DATA>
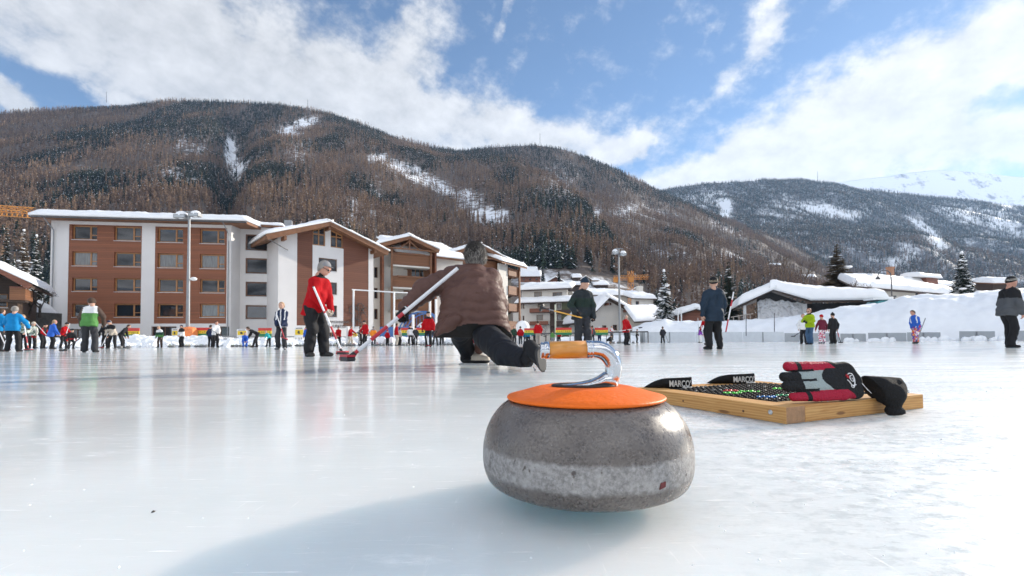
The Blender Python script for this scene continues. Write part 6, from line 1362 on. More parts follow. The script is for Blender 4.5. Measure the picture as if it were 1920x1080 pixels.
    np_mesh('hair_strands', V, np.arange(len(V)).reshape(-1, 3), [HAIRD, HAIRG, cloth('hair_dark', (.025, .022, .02), .5)], np.where(rs.rand(len(p)) < np.clip(.25-h*.9, .1, .7), 1, np.where(rs.rand(len(p)) < .6, 2, 0)), hr, False)['kind'] = 'stuff'
    return t
build_thrower()
broom('white and red broom under the arm of the person in the brown coat', at(858, 503, 4.24), at(661, 666, 4.06), [(.53, BW), (.58, BR_), (.68, BW), (.83, BR_), (.95, BW), (.99, BR_), (1.0, BK)], 'red', .0172, .20, (.62, -.78, .0))
# ================================================================== EVERYONE ELSE ON THE ICE
def gp(px, top, foot, face, label, jacket, trousers=BLK, H=1.74, heff=None, Z=None, det='far', group='players on the far ice', hold=None, base=None, P=None, **look):
    """one figure read off the photo: x, top of head, feet; its distance follows from its height"""
    P = P or {}
    Z = Z or FPX*(heff or H)/(foot-top)
    zmax = 34.1+2.9*px/1040                                    # nobody stands inside the snow bank
    if px < 950 and Z > zmax: H *= zmax/Z; Z = zmax
    b = at(px, 640, Z); b.z = base if base is not None else 0.0
    for _ in range(3):                                         # body height such that the crown of the head meets its line of sight
        J = pose(b, face, H, **P); yt = proj(J['Hc']+J['hu']*.150*J['s'])[1]; yf = proj(b)[1]; H = min(max(H*(yf-top)/(yf-yt), .75*H), 1.25*H)
    J = pose(b, face, H, **P); J['b'] = b
    t, _ = build_person(J, dict(jacket=jacket, trousers=trousers, **look), label, group, det)
    return J, Z
def carry(Z, x0, y0, x1, y1, label, segs=None, head='red', hw=.2, r=.014, dz=0, hd=(1, -.2, 0), floor=False):
    a, b = at(x0, y0, Z), at(x1, y1, Z+dz)
    if floor: b = ground(x1, y1+0.0) if y1 > horizon_y(x1)+191/(Z+4) else b; b = Vector((at(x1, y1, Z+dz).x, Z+dz, .10))
    broom(label, a, b, segs or [(.45, BW), (.75, BR_), (1, BW)], head, r, hw, hd)
MIX = [(.35, BW), (.6, BR_), (.92, BW), (1, BR_)]
# --- near figures
J, Z = gp(593, 490, 668, 68, 'person in a red jacket, black trousers, grey cap and sunglasses leaning on a white broom', [RED, BLK], BLK, 1.80, Z=7.75, det='fine', group=None, P=dict(lean=17, head=(14, 18), stance=.11, stride=.08, hands=dict(r=(-.02, .27, .74), l=(.10, .30, .70)), grip=True), hat='cap', hatm=MGRY, hair=HAIRG, glasses=True, gloves=BEI, bulk=1.12, tb=1.16, hem=.20, skin=SKIN2, belly=True, collar=1, twr=.026, wr=.018, shoe=cloth('dark_shoe', (.03, .028, .026), .4))
carry(7.50, 588, 538, 640, 652, 'white and red broom of the person with sunglasses', [(.38, BW), (.41, BR_), (.62, BW), (.82, BR_), (.97, BW), (1, BR_)], 'red', .22, .0165, .1, (1, -.5, 0), True)
J, Z = gp(1092, 522, 659, 15, 'person in a dark parka and navy knitted hat carrying an amber broom', [cloth('parka', (.020, .026, .030)), cloth('parka_green', (.016, .030, .024)), cloth('parka_print', (.10, .10, .10), .7)], CHAR, 1.80, Z=10.3, det='fine', group=None, P=dict(lean=12, wide=1.1, head=(20, 25), stance=.11, stride=.06, hands=dict(l=(.30, .06, .80), r=(-.26, .22, .96)), grip=True), hat='beanie', hatm=NAVYD, gloves=BLK, bulk=1.2, hem=.17, tb=1.12, band=(.16, .38, 1))
broom('amber broom carried level by the person in the navy knitted hat', at(1092, 596, 9.95), at(1020, 578, 10.6), [(.12, BY), (.30, BY), (.72, BY), (.86, MGRY), (1, BK)], 'black', .015, .17, (.4, -.2, .9))
J, Z = gp(1340, 520, 655, 190, 'person in a navy parka and striped knitted hat seen from behind beside an upright broom', [NAVYD, cloth('slate_patch', (.06, .07, .10))], BLK, 1.78, Z=11.3, det='fine', group=None, P=dict(lean=-2, wide=1.22, head=(0, -35), stance=.15, hands=dict(l=(.36, -.02, .74), r=(-.30, .14, .88))), hat='beanie', hatm=[BLK, cloth('hat_stripe', (.34, .28, .20))], bulk=1.26, hem=.24, tb=1.12)
broom('white and red broom held upright against the navy parka', at(1361, 622, 11.15), at(1376, 545, 11.1), [(.30, BR_), (.62, BW), (.78, BR_), (1, BW)], 'grey', .016, .10, (.9, -.1, .1))
J, Z = gp(1893, 519, 652, 82, 'person in a grey and black jacket at the right edge, hands in pockets', [GRY, BLK, WHT], BLK, 1.76, Z=10.75, det='fine', group=None, P=dict(lean=9, head=(2, 4), stance=.09, stride=.05, hands=dict(l=(.22, .17, .90), r=(-.20, .14, .88))), hat='beanie', hatm=[BLK, cloth('hat_stripe_pale', (.45, .43, .38))], bulk=1.24, hem=.14, yoke=1, yoke_at=.30, belly=True, skin=SKIN2)
J, Z = gp(528, 566, 657, 5, 'person in a navy tracksuit top with white piping holding a red headed broom', [NAVY, WHT], CHAR, 1.78, det='mid', group=None, P=dict(lean=2, head=(6, 0), stance=.13, hands=dict(l=(.05, .24, .82), r=(-.10, .24, .90)), grip=True), hat='hair', hair=HAIRL, gloves=BLK, zip=1, sidestripe=1, collar=None, band=(-.115, -.075, 1), shoe=MGRY)
carry(Z-.32, 519, 591, 533, 633, 'broom with a red head held across the navy tracksuit', [(.6, BW), (1, BR_)], 'red', .26, .016, -.1, (1, -.3, -.35))
J, Z = gp(168, 560, 662, 205, 'person in a green body warmer with a white yoke bending over a black broom', [GRN, WHT, BROWN2], CHAR, 1.80, heff=1.62, det='mid', group=None, P=dict(lean=16, head=(22, 25), stance=.15, stride=.06, hands=dict(r=(-.30, .18, .92), l=(.28, .22, .88)), grip=True), hat='cap', hatm=BLK, hair=HAIRB, gloves=CHAR, bulk=1.14, hem=.13, yoke=1, yoke_at=.30, tb=1.12, sleevem=2)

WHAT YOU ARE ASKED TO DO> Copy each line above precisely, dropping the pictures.

EXERCISE ANSWER>
The Blender Python script for this scene continues. Write part 6, from line 1362 on. More parts follow. The script is for Blender 4.5. Measure the picture as if it were 1920x1080 pixels.
    np_mesh('hair_strands', V, np.arange(len(V)).reshape(-1, 3), [HAIRD, HAIRG, cloth('hair_dark', (.025, .022, .02), .5)], np.where(rs.rand(len(p)) < np.clip(.25-h*.9, .1, .7), 1, np.where(rs.rand(len(p)) < .6, 2, 0)), hr, False)['kind'] = 'stuff'
    return t
build_thrower()
broom('white and red broom under the arm of the person in the brown coat', at(858, 503, 4.24), at(661, 666, 4.06), [(.53, BW), (.58, BR_), (.68, BW), (.83, BR_), (.95, BW), (.99, BR_), (1.0, BK)], 'red', .0172, .20, (.62, -.78, .0))
# ================================================================== EVERYONE ELSE ON THE ICE
def gp(px, top, foot, face, label, jacket, trousers=BLK, H=1.74, heff=None, Z=None, det='far', group='players on the far ice', hold=None, base=None, P=None, **look):
    """one figure read off the photo: x, top of head, feet; its distance follows from its height"""
    P = P or {}
    Z = Z or FPX*(heff or H)/(foot-top)
    zmax = 34.1+2.9*px/1040                                    # nobody stands inside the snow bank
    if px < 950 and Z > zmax: H *= zmax/Z; Z = zmax
    b = at(px, 640, Z); b.z = base if base is not None else 0.0
    for _ in range(3):                                         # body height such that the crown of the head meets its line of sight
        J = pose(b, face, H, **P); yt = proj(J['Hc']+J['hu']*.150*J['s'])[1]; yf = proj(b)[1]; H = min(max(H*(yf-top)/(yf-yt), .75*H), 1.25*H)
    J = pose(b, face, H, **P); J['b'] = b
    t, _ = build_person(J, dict(jacket=jacket, trousers=trousers, **look), label, group, det)
    return J, Z
def carry(Z, x0, y0, x1, y1, label, segs=None, head='red', hw=.2, r=.014, dz=0, hd=(1, -.2, 0), floor=False):
    a, b = at(x0, y0, Z), at(x1, y1, Z+dz)
    if floor: b = ground(x1, y1+0.0) if y1 > horizon_y(x1)+191/(Z+4) else b; b = Vector((at(x1, y1, Z+dz).x, Z+dz, .10))
    broom(label, a, b, segs or [(.45, BW), (.75, BR_), (1, BW)], head, r, hw, hd)
MIX = [(.35, BW), (.6, BR_), (.92, BW), (1, BR_)]
# --- near figures
J, Z = gp(593, 490, 668, 68, 'person in a red jacket, black trousers, grey cap and sunglasses leaning on a white broom', [RED, BLK], BLK, 1.80, Z=7.75, det='fine', group=None, P=dict(lean=17, head=(14, 18), stance=.11, stride=.08, hands=dict(r=(-.02, .27, .74), l=(.10, .30, .70)), grip=True), hat='cap', hatm=MGRY, hair=HAIRG, glasses=True, gloves=BEI, bulk=1.12, tb=1.16, hem=.20, skin=SKIN2, belly=True, collar=1, twr=.026, wr=.018, shoe=cloth('dark_shoe', (.03, .028, .026), .4))
carry(7.50, 588, 538, 640, 652, 'white and red broom of the person with sunglasses', [(.38, BW), (.41, BR_), (.62, BW), (.82, BR_), (.97, BW), (1, BR_)], 'red', .22, .0165, .1, (1, -.5, 0), True)
J, Z = gp(1092, 522, 659, 15, 'person in a dark parka and navy knitted hat carrying an amber broom', [cloth('parka', (.020, .026, .030)), cloth('parka_green', (.016, .030, .024)), cloth('parka_print', (.10, .10, .10), .7)], CHAR, 1.80, Z=10.3, det='fine', group=None, P=dict(lean=12, wide=1.1, head=(20, 25), stance=.11, stride=.06, hands=dict(l=(.30, .06, .80), r=(-.26, .22, .96)), grip=True), hat='beanie', hatm=NAVYD, gloves=BLK, bulk=1.2, hem=.17, tb=1.12, band=(.16, .38, 1))
broom('amber broom carried level by the person in the navy knitted hat', at(1092, 596, 9.95), at(1020, 578, 10.6), [(.12, BY), (.30, BY), (.72, BY), (.86, MGRY), (1, BK)], 'black', .015, .17, (.4, -.2, .9))
J, Z = gp(1340, 520, 655, 190, 'person in a navy parka and striped knitted hat seen from behind beside an upright broom', [NAVYD, cloth('slate_patch', (.06, .07, .10))], BLK, 1.78, Z=11.3, det='fine', group=None, P=dict(lean=-2, wide=1.22, head=(0, -35), stance=.15, hands=dict(l=(.36, -.02, .74), r=(-.30, .14, .88))), hat='beanie', hatm=[BLK, cloth('hat_stripe', (.34, .28, .20))], bulk=1.26, hem=.24, tb=1.12)
broom('white and red broom held upright against the navy parka', at(1361, 622, 11.15), at(1376, 545, 11.1), [(.30, BR_), (.62, BW), (.78, BR_), (1, BW)], 'grey', .016, .10, (.9, -.1, .1))
J, Z = gp(1893, 519, 652, 82, 'person in a grey and black jacket at the right edge, hands in pockets', [GRY, BLK, WHT], BLK, 1.76, Z=10.75, det='fine', group=None, P=dict(lean=9, head=(2, 4), stance=.09, stride=.05, hands=dict(l=(.22, .17, .90), r=(-.20, .14, .88))), hat='beanie', hatm=[BLK, cloth('hat_stripe_pale', (.45, .43, .38))], bulk=1.24, hem=.14, yoke=1, yoke_at=.30, belly=True, skin=SKIN2)
J, Z = gp(528, 566, 657, 5, 'person in a navy tracksuit top with white piping holding a red headed broom', [NAVY, WHT], CHAR, 1.78, det='mid', group=None, P=dict(lean=2, head=(6, 0), stance=.13, hands=dict(l=(.05, .24, .82), r=(-.10, .24, .90)), grip=True), hat='hair', hair=HAIRL, gloves=BLK, zip=1, sidestripe=1, collar=None, band=(-.115, -.075, 1), shoe=MGRY)
carry(Z-.32, 519, 591, 533, 633, 'broom with a red head held across the navy tracksuit', [(.6, BW), (1, BR_)], 'red', .26, .016, -.1, (1, -.3, -.35))
J, Z = gp(168, 560, 662, 205, 'person in a green body warmer with a white yoke bending over a black broom', [GRN, WHT, BROWN2], CHAR, 1.80, heff=1.62, det='mid', group=None, P=dict(lean=16, head=(22, 25), stance=.15, stride=.06, hands=dict(r=(-.30, .18, .92), l=(.28, .22, .88)), grip=True), hat='cap', hatm=BLK, hair=HAIRB, gloves=CHAR, bulk=1.14, hem=.13, yoke=1, yoke_at=.30, tb=1.12, sleevem=2)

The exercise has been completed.